John Whitfield, managing partner in the Birmingham office of business recovery specialist MCR, agreed. “I think we will see more CVAs (company voluntary arrangements) going forward and also more insolvencies because the balance hasn’t been right in terms of the impact of the recession and the level of insolvencies,” he said.

“We’ve seen an upswing in the number of construction insolvencies, including the high profile ones such as Connaught and Rok.”

Those taking part in the round table suggested businesses are still reluctant to take advice which could help them to survive.

Phil Matchell, UK director, executive interim at recruitment firm Michael Page, said: “We speak to a lot of chairmen and CEOs and they are pretty headstrong types. They will just not sit and listen to third party advice. It’s not a good time to be headstrong.”

A recent survey conducted by insolvency body R3 showed that almost a third (29 per cent) of insolvency experts think a squeeze of the Time To Pay facility could be the biggest threat to vulnerable Midlands businesses in 2011.

R3 Midlands chairman Matthew Hammond, a partner at PwC in the Midlands, said: “Our members have seen how invaluable the Time To Pay scheme has been to businesses.

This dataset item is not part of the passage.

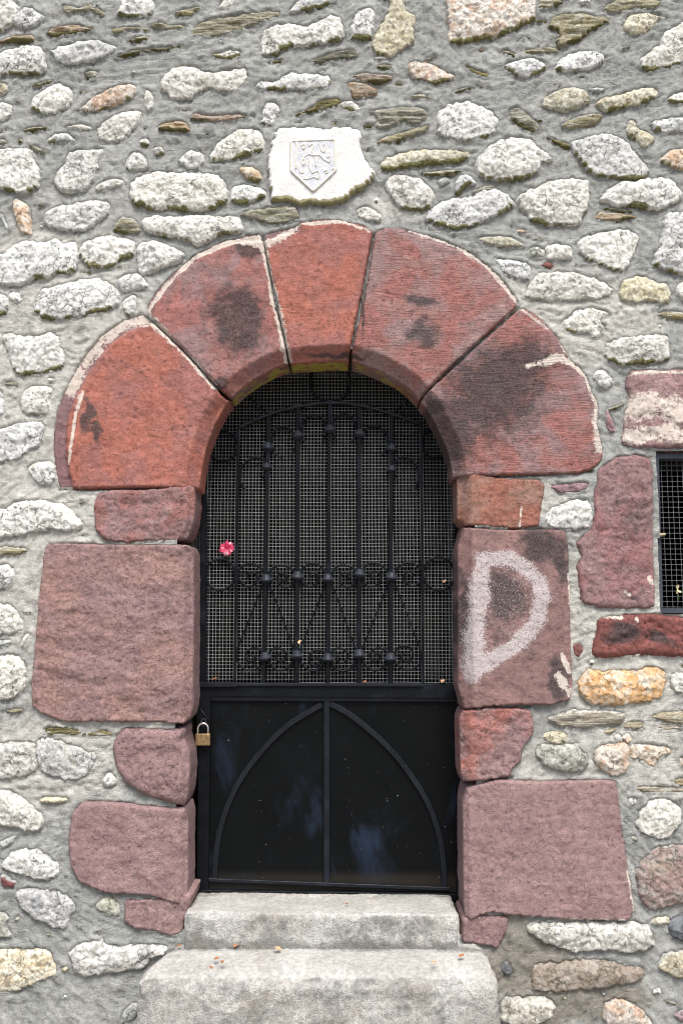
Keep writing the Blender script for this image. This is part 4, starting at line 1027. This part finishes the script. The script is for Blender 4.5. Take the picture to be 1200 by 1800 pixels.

We believe that it is important that it remains available as a breathing space for viable organisations and that it is not used as an alternative credit facility for companies needing constant bailouts in order to operate.”

The survey also revealed that almost half of R3’s members (48 per cent) believe the construction industry will bear the brunt of the impending public sector cuts, with a considerable reduction in spending on education and social housing.